FOR BOTH -A- & -B- & -C- (CONTINUED)
--------------------------------------------------------------------------------------------------
 2. For optimum performance you are suggested to bind NICS IRQs to arbitrary
    CPUs. Please use affinity-netmap.py script for this purpose. The current
    script is setup for the netmap ixgbe-5.3.7 driver. Please use a variant
    of this file for other cases (igb, i40e etc.).
  	   # ./config/affinity-netmap.py ${IFACE}

  - Disable flow control in Ethernet layer
    	   # sudo ethtool -A ${IFACE} rx off
    	   # sudo ethtool -A ${IFACE} tx off

  - Disable lro (large receive offload) in Ethernet device. mTCP
  does not support large packet sizes (> 1514B) yet)
       	   # sudo ethtool -K ${IFACE} lro off
	   # sudo ethtool -K ${IFACE} gro off	   

  - We used example/pktgen to test netmap raw network I/O
  performance. Netmap's pktgen can be used not only for
  packet generation but also packet reception. Since mTCP
  relies on RSS-based NIC hardware queues, we recommend using
  the following command-line arguments to test pkt-gen as a
  sink before testing mTCP for netmap.
  	   -SINK- (assuming the machine has 4 cpus)
	   # sudo ./pkt-gen -i ${IFACE}-0 -f rx -c 1 -a 0 -b 64 &
	   # sudo ./pkt-gen -i ${IFACE}-1 -f rx -c 1 -a 1 -b 64 &
	   # sudo ./pkt-gen -i ${IFACE}-2 -f rx -c 1 -a 2 -b 64 &
	   # sudo ./pkt-gen -i ${IFACE}-3 -f rx -c 1 -a 3 -b 64 &

  where ${IFACE} is netmap-enabled interface.
  The netmap README file shows a concise description on how to
  use the driver. We reiterate some points that are essential in
  understanding the command line arguments above. An interface
  name post-appended with a number means that the process will
  read traffic from the specified NIC hardware queue. `-a` argument
  lets the program bind to a specific core.
  
3. Setup mtcp library:
   	   # ./configure --enable-netmap
   	   # make
  - By default, mTCP assumes that there are 16 CPUs in your system.
    You can set the CPU limit, e.g. on a 32-core system, by using the following command:
    	   # ./configure --enable-netmap CFLAGS="-DMAX_CPUS=32"
    Please note that your NIC should support RSS queues equal to the MAX_CPUS value
    (since mTCP expects a one-to-one RSS queue to CPU binding).	   
  - In case `./configure' script prints an error, run the
    following command; and then re-do step-2 (configure again):
    	   # autoreconf -ivf
  - check libmtcp.a in mtcp/lib
  - check header files in mtcp/include
  - check example binary files in apps/example

4. Check the configurations in apps/example
  - epserver.conf for server-side configuration
  - epwget.conf for client-side configuration
  - you may write your own configuration file for your application

5. Run the applications. *If you run the application with one thread,
mTCP core will assume that the multi-queues option is disabled.
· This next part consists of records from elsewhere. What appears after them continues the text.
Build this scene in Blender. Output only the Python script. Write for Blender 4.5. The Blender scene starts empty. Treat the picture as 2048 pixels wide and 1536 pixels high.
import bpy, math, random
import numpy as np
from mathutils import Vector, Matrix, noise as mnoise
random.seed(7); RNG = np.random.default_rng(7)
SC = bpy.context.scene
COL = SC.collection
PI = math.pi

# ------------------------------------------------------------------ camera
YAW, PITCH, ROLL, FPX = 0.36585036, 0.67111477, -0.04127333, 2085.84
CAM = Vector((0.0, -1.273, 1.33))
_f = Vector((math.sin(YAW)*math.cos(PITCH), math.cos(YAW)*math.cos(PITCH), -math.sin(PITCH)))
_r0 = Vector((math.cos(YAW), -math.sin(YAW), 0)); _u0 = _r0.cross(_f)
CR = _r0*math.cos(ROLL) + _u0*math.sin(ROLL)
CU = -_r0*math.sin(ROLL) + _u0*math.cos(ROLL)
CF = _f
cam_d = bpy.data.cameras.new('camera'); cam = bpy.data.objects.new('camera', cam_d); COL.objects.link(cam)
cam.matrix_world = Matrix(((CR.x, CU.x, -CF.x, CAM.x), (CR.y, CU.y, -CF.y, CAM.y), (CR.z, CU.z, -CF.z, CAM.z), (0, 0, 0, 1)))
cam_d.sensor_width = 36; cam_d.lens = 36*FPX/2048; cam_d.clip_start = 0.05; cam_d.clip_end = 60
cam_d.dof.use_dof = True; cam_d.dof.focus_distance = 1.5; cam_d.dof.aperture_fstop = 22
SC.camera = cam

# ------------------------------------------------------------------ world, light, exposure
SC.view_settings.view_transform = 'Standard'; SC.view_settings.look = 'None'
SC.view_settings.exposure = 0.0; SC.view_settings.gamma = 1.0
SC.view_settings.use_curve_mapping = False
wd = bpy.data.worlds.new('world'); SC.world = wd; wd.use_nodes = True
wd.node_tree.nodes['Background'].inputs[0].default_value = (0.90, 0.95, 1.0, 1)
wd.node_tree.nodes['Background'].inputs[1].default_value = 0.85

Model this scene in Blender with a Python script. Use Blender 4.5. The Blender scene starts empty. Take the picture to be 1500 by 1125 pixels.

This
assumption is only valid for netmap version.*

6. Netmap module (mtcp/src/netmap_module.c) by default uses blocking
I/O by default. Most microbenchmarking applications (epserver/epwget)
shows best performance with this setup in our testbed. In case the
performance is sub-optimal in yours, we recommend that you try polling
mode (by enabling CONST_POLLING in line 24). You can also try tweaking
IDLE_POLL_WAIT/IDLE_POLL_COUNT macros while testing blocking mode I/O.